**PROBLEM DESCRIPTION:** Type out the material below exactly.

**GIVEN INFORMATION:**
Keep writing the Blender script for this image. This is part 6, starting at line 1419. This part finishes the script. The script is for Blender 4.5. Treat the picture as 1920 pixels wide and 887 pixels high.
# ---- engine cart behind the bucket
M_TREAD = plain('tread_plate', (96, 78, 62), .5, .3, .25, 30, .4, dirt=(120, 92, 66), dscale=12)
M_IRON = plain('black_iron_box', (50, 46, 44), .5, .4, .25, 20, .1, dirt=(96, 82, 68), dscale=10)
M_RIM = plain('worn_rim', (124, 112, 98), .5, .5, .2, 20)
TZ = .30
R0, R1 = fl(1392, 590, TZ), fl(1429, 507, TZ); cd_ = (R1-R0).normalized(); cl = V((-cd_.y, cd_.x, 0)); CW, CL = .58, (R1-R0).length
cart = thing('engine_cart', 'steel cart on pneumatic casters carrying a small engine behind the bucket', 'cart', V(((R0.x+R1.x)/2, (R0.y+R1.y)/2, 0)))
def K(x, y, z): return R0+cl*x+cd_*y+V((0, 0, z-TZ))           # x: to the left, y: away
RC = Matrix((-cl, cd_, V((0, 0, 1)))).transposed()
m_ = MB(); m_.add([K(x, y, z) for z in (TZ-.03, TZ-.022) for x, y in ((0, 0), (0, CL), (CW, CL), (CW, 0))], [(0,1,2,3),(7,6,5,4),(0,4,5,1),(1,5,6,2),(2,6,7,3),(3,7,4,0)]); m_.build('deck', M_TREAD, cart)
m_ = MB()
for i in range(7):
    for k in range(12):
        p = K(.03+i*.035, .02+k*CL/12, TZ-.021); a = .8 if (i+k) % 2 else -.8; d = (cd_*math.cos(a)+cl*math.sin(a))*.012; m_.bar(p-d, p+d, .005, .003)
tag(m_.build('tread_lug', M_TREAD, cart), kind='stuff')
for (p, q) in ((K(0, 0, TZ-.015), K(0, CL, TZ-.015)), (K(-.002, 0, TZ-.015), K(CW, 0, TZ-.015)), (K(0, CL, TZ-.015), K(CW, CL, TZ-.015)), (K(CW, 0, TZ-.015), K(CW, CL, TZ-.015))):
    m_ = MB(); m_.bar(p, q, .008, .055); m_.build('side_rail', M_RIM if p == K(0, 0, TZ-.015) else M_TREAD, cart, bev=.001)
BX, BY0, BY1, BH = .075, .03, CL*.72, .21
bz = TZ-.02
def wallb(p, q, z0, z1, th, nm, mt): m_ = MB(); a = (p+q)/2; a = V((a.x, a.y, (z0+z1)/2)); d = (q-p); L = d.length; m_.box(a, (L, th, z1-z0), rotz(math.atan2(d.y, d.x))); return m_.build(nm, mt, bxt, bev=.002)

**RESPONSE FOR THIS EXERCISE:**
Keep writing the Blender script for this image. This is part 6, starting at line 1419. This part finishes the script. The script is for Blender 4.5. Treat the picture as 1920 pixels wide and 887 pixels high.
# ---- engine cart behind the bucket
M_TREAD = plain('tread_plate', (96, 78, 62), .5, .3, .25, 30, .4, dirt=(120, 92, 66), dscale=12)
M_IRON = plain('black_iron_box', (50, 46, 44), .5, .4, .25, 20, .1, dirt=(96, 82, 68), dscale=10)
M_RIM = plain('worn_rim', (124, 112, 98), .5, .5, .2, 20)
TZ = .30
R0, R1 = fl(1392, 590, TZ), fl(1429, 507, TZ); cd_ = (R1-R0).normalized(); cl = V((-cd_.y, cd_.x, 0)); CW, CL = .58, (R1-R0).length
cart = thing('engine_cart', 'steel cart on pneumatic casters carrying a small engine behind the bucket', 'cart', V(((R0.x+R1.x)/2, (R0.y+R1.y)/2, 0)))
def K(x, y, z): return R0+cl*x+cd_*y+V((0, 0, z-TZ))           # x: to the left, y: away
RC = Matrix((-cl, cd_, V((0, 0, 1)))).transposed()
m_ = MB(); m_.add([K(x, y, z) for z in (TZ-.03, TZ-.022) for x, y in ((0, 0), (0, CL), (CW, CL), (CW, 0))], [(0,1,2,3),(7,6,5,4),(0,4,5,1),(1,5,6,2),(2,6,7,3),(3,7,4,0)]); m_.build('deck', M_TREAD, cart)
m_ = MB()
for i in range(7):
    for k in range(12):
        p = K(.03+i*.035, .02+k*CL/12, TZ-.021); a = .8 if (i+k) % 2 else -.8; d = (cd_*math.cos(a)+cl*math.sin(a))*.012; m_.bar(p-d, p+d, .005, .003)
tag(m_.build('tread_lug', M_TREAD, cart), kind='stuff')
for (p, q) in ((K(0, 0, TZ-.015), K(0, CL, TZ-.015)), (K(-.002, 0, TZ-.015), K(CW, 0, TZ-.015)), (K(0, CL, TZ-.015), K(CW, CL, TZ-.015)), (K(CW, 0, TZ-.015), K(CW, CL, TZ-.015))):
    m_ = MB(); m_.bar(p, q, .008, .055); m_.build('side_rail', M_RIM if p == K(0, 0, TZ-.015) else M_TREAD, cart, bev=.001)
BX, BY0, BY1, BH = .075, .03, CL*.72, .21
bz = TZ-.02
def wallb(p, q, z0, z1, th, nm, mt): m_ = MB(); a = (p+q)/2; a = V((a.x, a.y, (z0+z1)/2)); d = (q-p); L = d.length; m_.box(a, (L, th, z1-z0), rotz(math.atan2(d.y, d.x))); return m_.build(nm, mt, bxt, bev=.002)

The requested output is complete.